Coordination studies are the bedrock of electrical safety in data centers. They ensure that when a fault occurs, the right breaker trips at the right time, without affecting healthy parts of the system. But anyone who has commissioned a modern data center knows this: what’s on paper rarely plays out cleanly on the ground.
Despite best efforts, power system studies frequently fail to match real-world conditions, especially during phased commissioning. Protection devices don’t respond as expected. Settings don’t reflect actual site conditions. And minor issues snowball into major disruptions.
At Efficienergi, we’ve seen this story repeat across facilities. That’s why our Power System Study (PSS) approach is designed to bridge these exact gaps, between design intent and field reality.
1. Studies Done Too Early
In most projects, power system studies are completed during the design or procurement stage. At this point, the panels aren’t finalized, the CT/PT ratios are just assumptions and relay models are not yet confirmed. This means the entire study is based on placeholders.
By the time the project reaches commissioning, these placeholders have changed. But there’s no time to revisit the settings.

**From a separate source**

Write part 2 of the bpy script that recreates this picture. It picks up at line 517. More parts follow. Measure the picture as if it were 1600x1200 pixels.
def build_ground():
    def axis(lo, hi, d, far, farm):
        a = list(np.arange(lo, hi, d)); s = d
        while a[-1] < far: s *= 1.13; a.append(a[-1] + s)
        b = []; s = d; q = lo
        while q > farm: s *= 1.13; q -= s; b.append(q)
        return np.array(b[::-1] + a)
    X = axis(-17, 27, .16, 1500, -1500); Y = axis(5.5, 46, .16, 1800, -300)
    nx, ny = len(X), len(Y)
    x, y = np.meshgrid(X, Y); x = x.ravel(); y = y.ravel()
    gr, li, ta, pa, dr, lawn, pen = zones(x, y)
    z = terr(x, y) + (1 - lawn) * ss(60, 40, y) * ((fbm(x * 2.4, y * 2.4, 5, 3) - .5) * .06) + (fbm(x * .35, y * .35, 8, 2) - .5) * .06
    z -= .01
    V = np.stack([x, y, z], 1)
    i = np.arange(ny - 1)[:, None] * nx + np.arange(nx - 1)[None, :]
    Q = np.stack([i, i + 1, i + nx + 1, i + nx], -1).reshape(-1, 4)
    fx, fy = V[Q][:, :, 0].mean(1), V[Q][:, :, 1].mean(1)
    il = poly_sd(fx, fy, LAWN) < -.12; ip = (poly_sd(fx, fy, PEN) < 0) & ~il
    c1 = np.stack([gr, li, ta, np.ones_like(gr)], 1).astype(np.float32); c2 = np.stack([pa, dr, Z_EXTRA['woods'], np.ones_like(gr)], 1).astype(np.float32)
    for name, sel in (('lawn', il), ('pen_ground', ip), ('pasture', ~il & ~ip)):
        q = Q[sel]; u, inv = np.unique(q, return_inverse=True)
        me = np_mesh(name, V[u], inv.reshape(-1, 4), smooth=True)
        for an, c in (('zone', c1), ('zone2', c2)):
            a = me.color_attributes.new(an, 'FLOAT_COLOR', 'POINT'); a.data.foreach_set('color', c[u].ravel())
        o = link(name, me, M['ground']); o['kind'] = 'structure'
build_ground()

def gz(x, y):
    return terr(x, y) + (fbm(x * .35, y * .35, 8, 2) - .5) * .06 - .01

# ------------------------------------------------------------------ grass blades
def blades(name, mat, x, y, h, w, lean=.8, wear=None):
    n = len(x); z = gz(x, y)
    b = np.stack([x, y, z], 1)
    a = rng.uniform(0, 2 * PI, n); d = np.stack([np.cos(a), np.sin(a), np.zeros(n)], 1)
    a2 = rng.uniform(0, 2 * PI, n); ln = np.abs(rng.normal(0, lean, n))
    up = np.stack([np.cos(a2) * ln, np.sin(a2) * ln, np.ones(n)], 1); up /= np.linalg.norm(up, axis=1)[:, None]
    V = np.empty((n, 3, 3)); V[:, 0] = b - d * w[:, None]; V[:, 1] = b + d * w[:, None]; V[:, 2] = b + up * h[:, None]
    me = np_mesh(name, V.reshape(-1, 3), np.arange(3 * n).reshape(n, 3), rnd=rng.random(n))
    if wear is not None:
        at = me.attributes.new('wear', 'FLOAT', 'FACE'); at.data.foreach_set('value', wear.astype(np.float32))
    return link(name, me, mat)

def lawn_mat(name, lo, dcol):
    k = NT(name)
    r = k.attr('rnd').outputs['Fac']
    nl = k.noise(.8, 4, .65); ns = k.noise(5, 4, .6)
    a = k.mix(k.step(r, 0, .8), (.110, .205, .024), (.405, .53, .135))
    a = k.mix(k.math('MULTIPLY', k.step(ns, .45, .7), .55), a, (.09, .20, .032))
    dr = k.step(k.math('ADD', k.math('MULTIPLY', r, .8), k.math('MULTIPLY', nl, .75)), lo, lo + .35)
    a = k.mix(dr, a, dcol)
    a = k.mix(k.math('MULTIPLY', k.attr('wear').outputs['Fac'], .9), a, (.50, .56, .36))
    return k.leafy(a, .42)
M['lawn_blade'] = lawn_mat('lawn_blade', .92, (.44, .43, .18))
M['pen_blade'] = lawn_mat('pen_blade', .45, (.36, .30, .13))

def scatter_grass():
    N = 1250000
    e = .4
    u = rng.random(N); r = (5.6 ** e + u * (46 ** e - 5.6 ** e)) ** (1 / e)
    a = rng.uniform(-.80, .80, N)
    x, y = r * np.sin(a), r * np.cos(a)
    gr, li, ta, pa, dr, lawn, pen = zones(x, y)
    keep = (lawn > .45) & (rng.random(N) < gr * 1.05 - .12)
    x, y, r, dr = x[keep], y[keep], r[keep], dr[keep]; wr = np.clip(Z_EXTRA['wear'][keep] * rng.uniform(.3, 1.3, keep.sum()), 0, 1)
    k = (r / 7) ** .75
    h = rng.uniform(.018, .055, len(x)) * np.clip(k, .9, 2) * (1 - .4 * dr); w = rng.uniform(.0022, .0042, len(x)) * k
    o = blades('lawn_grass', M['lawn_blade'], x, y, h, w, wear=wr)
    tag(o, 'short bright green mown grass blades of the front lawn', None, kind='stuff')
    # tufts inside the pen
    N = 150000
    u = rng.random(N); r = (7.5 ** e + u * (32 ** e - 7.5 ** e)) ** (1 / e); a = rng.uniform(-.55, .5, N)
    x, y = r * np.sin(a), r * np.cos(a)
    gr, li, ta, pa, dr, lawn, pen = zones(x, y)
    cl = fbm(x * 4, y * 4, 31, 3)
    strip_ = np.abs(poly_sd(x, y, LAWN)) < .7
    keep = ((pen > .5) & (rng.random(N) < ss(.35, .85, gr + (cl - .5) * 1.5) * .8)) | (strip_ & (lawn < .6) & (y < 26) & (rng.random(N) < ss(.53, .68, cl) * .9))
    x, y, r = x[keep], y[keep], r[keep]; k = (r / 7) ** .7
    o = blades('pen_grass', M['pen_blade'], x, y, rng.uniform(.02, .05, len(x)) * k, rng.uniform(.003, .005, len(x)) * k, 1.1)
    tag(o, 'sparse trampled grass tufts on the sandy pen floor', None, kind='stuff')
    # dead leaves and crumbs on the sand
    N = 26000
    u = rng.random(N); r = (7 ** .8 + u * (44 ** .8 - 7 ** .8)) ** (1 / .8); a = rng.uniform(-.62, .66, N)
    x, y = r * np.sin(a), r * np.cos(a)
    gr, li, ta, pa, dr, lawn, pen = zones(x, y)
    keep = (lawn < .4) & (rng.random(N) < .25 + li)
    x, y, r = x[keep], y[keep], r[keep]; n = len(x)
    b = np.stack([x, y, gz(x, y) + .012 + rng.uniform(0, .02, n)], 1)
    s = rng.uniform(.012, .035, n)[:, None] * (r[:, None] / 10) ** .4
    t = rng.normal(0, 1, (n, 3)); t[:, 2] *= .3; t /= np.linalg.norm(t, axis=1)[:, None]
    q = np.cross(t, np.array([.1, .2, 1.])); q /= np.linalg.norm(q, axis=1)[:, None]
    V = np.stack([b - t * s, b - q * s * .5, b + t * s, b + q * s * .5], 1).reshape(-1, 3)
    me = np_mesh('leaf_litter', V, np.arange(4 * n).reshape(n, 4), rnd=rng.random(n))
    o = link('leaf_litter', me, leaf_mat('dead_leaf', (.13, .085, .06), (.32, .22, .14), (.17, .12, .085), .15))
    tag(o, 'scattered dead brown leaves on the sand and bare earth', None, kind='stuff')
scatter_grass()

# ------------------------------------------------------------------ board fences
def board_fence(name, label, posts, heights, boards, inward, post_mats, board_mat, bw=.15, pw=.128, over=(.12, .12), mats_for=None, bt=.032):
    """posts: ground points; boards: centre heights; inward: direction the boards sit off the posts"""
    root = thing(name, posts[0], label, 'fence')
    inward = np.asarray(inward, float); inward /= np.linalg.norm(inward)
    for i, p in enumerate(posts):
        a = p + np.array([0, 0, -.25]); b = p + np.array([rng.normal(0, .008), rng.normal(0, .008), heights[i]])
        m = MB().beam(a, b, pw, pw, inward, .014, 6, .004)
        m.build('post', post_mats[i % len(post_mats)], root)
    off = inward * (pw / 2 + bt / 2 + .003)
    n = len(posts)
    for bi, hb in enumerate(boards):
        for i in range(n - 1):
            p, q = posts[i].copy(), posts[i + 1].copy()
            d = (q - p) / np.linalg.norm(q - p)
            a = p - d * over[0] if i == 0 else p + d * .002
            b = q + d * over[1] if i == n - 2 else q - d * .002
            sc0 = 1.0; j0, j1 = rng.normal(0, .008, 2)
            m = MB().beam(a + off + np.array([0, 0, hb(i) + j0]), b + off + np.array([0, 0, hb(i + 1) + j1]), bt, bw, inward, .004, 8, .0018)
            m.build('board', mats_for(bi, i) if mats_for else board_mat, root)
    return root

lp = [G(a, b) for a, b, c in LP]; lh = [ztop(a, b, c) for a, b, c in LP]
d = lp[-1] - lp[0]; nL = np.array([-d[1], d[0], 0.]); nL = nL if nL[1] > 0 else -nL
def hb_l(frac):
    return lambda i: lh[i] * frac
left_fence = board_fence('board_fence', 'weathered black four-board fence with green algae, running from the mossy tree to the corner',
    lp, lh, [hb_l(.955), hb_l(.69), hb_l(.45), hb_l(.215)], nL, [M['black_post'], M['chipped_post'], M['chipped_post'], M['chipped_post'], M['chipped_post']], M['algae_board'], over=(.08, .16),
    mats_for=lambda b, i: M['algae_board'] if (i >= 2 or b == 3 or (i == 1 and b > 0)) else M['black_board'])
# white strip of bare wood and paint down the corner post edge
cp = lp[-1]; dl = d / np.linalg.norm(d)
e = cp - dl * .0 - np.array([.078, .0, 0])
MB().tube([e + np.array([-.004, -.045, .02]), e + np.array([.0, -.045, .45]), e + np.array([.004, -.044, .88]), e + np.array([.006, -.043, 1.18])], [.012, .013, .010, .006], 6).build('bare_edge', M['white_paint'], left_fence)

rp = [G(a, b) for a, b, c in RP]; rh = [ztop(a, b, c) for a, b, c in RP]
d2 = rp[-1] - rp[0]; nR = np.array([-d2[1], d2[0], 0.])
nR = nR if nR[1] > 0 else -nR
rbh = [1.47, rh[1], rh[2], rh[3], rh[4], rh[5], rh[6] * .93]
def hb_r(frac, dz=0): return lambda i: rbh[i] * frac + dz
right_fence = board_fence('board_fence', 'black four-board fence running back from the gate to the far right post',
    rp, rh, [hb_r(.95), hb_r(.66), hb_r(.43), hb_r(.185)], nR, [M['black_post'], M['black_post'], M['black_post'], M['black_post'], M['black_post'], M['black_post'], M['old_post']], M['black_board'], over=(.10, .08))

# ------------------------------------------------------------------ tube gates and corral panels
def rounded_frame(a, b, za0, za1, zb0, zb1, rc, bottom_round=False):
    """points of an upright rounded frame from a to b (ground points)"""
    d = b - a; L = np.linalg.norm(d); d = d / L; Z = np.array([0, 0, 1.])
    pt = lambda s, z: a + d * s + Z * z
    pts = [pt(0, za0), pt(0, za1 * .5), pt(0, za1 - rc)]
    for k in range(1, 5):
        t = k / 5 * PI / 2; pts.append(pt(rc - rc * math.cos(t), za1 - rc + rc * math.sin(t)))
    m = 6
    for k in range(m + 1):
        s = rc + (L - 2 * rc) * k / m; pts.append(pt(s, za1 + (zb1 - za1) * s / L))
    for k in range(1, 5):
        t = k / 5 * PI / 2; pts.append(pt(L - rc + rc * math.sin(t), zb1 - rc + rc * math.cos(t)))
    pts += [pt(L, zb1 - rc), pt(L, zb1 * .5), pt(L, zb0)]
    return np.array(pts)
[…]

Finalization is rushed. Settings are either copied from default templates or carried forward without validation.
2. Misalignment with Phased Rollout
Most modern data centers don’t go live all at once. A ten-floor facility might begin operations with only two or three floors active. Yet the coordination study is performed assuming full load across all floors.
As a result, protection settings are tuned for a system that doesn’t exist yet. If a fault occurs on a live floor during this early phase, the fault current might be too low to trigger the local breaker. Instead, the fault may escalate and trip the upstream breaker, affecting areas that were otherwise healthy.
This undermines both reliability and uptime. And it’s a direct result of mismatched study assumptions.
3. No Responsibility for Final Validation
Another key gap is ownership. The electrical design team develops the specs. The study consultant builds the coordination report. The commissioning team receives setting files. But no one validates the final system holistically.
There’s often no one tasked with ensuring that settings align with actual CT wiring, live load profiles, or utility upgrades. Logic files go unreviewed. Relay sequences are never simulated. The last mile, which is the most important mile, is left unchecked.
4. Technical Gaps on the Ground
Several on-site realities make matters worse:
CT polarity is often reversed. Actual CT and PT ratios differ from what was assumed in the study.
Relay vendors arrive with generic templates or factory defaults, not tailored to the actual site configuration.
Utility fault levels assumed during the study are no longer valid. For example, a system may start with a 33kV utility supply and later switch to a 220kV grid. This change significantly increases the available fault current, rendering the earlier protection settings unreliable.
Backup and alternate sources are frequently overlooked. Protection coordination during source transfer is not tested. Selectivity is lost the moment the system operates in any mode other than the one modeled during the initial study.
5. The Real-World Impact
When protection fails, the consequences aren’t limited to one breaker. A downstream fault can trip the main incomer. Equipment gets stressed or damaged. Teams are forced into emergency shutdowns and reactive fixes.
For data centers under strict SLAs, these incidents directly affect uptime commitments. Colocation clients lose confidence. Tier ratings lose credibility. And the brand takes a hit.
How Efficienergi Bridges These Gaps
The solution lies not in redoing the study, but in doing it differently, closer to the field, and in sync with reality.
First, we conduct complete studies for all modes of operation.
This includes short circuit analysis and device coordination across primary, secondary, backup, and maintenance modes. These are not just theoretical cases, but practical scenarios based on actual infrastructure and utility configurations.
Second, we work with real data, not assumptions.
Relay manuals, final submittals, panel shop drawings, and as-built wiring diagrams form the basis of our settings. We validate CT polarity and tap selection in the field before any logic is finalized.
Third, we simulate downstream faults under actual load conditions.
This allows us to confirm whether the correct breaker trips. We check selectivity across devices. We evaluate arc flash exposure levels, simulate with different sources online. The focus is not just on whether a breaker trips, but whether the right one does, under realistic conditions.
Fourth, we deliver confidence, not just curves.
Our deliverables include verified protection curves, relay setting files aligned to field inputs, and clear recommendations for protection sequences. We also define alternate settings for maintenance modes or partial load scenarios, giving the operations team flexibility and safety.
Final Thoughts
Protection studies should not be static reports that sit in a binder. They are living documents, dynamic, responsive, and critical to the life of a data center.
Bridging the gap between the study and the site requires more than tools and software. It requires collaboration, accountability, and the willingness to test everything under real-world constraints.
When that happens, coordination studies don’t just tick a compliance box. They deliver what they’re supposed to: fault isolation, operational continuity, and peace of mind.